The Committees also want to see a transparent account of the negative, as well as the positive impacts of budget allocations, so a full picture can be considered. They stated that honesty about the difficult trade-offs that have to be made is essential for public confidence in decision-making, especially in the current economic climate.

In a joint statement, the three Chairs of the Committees, Lynne Neagle AM, John Griffiths AM and Llyr Gruffydd AM said: “In recent years each of our committees has had something to say about budget impact assessments. We felt the time had come to work together to shine a joint spotlight on this, with a particular focus – given our respective remits – on the impact of budget decisions on equalities, children and young people.

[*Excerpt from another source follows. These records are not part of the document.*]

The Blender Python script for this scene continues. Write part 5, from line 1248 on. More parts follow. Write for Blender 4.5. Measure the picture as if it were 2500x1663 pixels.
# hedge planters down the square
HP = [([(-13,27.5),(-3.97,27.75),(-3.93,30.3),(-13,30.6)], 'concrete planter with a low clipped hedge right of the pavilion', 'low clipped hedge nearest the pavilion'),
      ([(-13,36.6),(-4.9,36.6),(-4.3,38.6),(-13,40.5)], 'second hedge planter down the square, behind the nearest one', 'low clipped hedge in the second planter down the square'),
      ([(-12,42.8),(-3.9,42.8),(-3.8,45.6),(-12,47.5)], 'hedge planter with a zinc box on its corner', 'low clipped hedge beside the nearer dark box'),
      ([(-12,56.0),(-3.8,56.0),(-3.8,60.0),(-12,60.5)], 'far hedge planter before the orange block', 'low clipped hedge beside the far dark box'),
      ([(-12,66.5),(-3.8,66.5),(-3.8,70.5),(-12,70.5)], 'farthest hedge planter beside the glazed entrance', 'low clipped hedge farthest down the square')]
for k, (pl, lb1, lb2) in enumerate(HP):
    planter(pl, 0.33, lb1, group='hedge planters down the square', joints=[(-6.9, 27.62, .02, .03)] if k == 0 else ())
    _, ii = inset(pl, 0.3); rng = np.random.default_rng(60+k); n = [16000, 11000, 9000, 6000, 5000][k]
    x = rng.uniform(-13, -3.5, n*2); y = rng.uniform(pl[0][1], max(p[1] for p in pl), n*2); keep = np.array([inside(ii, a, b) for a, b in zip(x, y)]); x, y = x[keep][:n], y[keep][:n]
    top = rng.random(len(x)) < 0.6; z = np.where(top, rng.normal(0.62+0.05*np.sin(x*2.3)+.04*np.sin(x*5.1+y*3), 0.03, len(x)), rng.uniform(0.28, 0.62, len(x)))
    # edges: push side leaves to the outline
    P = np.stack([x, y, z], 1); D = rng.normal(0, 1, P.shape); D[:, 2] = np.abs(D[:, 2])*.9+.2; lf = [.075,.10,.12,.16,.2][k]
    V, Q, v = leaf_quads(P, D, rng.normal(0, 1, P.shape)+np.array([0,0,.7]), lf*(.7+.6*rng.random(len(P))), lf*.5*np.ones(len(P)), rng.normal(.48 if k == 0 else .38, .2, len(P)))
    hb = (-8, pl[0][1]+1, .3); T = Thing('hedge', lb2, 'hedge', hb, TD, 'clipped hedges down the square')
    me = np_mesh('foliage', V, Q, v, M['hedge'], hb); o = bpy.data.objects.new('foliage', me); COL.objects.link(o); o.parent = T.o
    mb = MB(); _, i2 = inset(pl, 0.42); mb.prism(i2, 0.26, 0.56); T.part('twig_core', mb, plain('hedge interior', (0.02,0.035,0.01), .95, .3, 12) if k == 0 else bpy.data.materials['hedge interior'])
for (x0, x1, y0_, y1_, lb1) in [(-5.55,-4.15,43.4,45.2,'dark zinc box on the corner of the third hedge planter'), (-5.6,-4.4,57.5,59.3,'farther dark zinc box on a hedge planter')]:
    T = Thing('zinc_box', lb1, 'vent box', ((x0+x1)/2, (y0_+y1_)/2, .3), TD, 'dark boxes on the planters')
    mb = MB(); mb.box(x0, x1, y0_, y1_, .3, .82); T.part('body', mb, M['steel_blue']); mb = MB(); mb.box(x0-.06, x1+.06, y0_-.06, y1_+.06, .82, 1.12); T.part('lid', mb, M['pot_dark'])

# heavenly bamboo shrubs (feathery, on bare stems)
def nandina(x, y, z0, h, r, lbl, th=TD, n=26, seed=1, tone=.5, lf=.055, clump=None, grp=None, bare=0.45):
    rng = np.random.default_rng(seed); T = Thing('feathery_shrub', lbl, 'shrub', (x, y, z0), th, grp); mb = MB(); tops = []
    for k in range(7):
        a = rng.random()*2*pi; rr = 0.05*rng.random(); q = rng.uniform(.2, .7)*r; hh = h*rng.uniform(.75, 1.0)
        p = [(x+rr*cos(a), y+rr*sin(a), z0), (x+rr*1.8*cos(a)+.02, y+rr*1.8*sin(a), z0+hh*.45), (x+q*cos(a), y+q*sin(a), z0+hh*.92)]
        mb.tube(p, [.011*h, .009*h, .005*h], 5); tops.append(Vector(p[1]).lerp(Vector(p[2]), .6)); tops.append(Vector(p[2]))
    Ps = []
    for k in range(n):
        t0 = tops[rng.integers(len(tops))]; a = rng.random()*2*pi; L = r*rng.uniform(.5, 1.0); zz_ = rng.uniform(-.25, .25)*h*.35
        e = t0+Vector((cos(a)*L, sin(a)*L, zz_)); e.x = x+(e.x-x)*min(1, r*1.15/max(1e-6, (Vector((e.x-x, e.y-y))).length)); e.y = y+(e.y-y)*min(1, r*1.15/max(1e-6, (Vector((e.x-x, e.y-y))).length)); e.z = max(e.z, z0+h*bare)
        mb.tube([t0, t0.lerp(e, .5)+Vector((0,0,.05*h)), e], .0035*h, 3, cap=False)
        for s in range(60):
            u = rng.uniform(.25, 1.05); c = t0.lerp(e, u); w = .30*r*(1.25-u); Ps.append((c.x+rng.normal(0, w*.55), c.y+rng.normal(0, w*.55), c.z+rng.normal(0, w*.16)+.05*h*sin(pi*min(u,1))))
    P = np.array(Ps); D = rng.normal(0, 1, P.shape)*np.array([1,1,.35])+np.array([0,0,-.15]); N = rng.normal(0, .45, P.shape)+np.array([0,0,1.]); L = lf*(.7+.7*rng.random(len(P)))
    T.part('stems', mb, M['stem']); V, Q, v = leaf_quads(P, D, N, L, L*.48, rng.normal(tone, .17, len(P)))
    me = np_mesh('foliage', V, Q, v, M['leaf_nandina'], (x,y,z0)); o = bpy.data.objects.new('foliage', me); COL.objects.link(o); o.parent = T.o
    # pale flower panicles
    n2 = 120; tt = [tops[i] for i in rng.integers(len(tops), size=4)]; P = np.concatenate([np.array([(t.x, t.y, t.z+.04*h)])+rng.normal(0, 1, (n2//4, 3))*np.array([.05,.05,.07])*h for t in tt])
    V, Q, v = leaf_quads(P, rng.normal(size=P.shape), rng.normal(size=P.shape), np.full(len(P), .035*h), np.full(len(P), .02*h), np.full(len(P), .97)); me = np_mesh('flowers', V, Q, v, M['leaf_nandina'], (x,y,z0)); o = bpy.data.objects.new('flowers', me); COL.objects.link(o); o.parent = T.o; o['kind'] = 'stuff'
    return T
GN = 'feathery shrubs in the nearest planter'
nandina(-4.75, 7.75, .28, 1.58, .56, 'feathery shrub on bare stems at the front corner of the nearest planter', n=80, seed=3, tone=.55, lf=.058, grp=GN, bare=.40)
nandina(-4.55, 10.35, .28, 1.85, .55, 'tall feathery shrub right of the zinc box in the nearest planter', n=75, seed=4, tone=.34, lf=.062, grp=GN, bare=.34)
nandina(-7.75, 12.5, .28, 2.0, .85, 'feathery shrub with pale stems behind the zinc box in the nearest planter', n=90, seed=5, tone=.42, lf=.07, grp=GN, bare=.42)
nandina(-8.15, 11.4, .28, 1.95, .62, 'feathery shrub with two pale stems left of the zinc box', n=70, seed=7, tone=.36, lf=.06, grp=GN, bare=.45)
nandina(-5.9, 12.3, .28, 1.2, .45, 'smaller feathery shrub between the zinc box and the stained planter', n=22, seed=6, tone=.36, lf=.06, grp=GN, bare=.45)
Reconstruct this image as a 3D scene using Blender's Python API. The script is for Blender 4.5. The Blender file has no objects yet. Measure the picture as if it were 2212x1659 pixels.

“We believe SIIAs should be used to inform, steer and influence change. We are concerned that they appear to be used currently to reflect or justify decisions which have already been made.

“Furthermore, we are concerned by what appears to be a growing tendency to pass responsibility for impact assessments to local bodies such as health boards or local authorities, for which there is no legislative basis.

“We recognise that assessing the impact of budget discussions is no mean feat, but for impact assessments to have any value, they must meaningfully inform financial allocations – as things stand, it is not clear to us that the way in which they are undertaken delivers that aim.”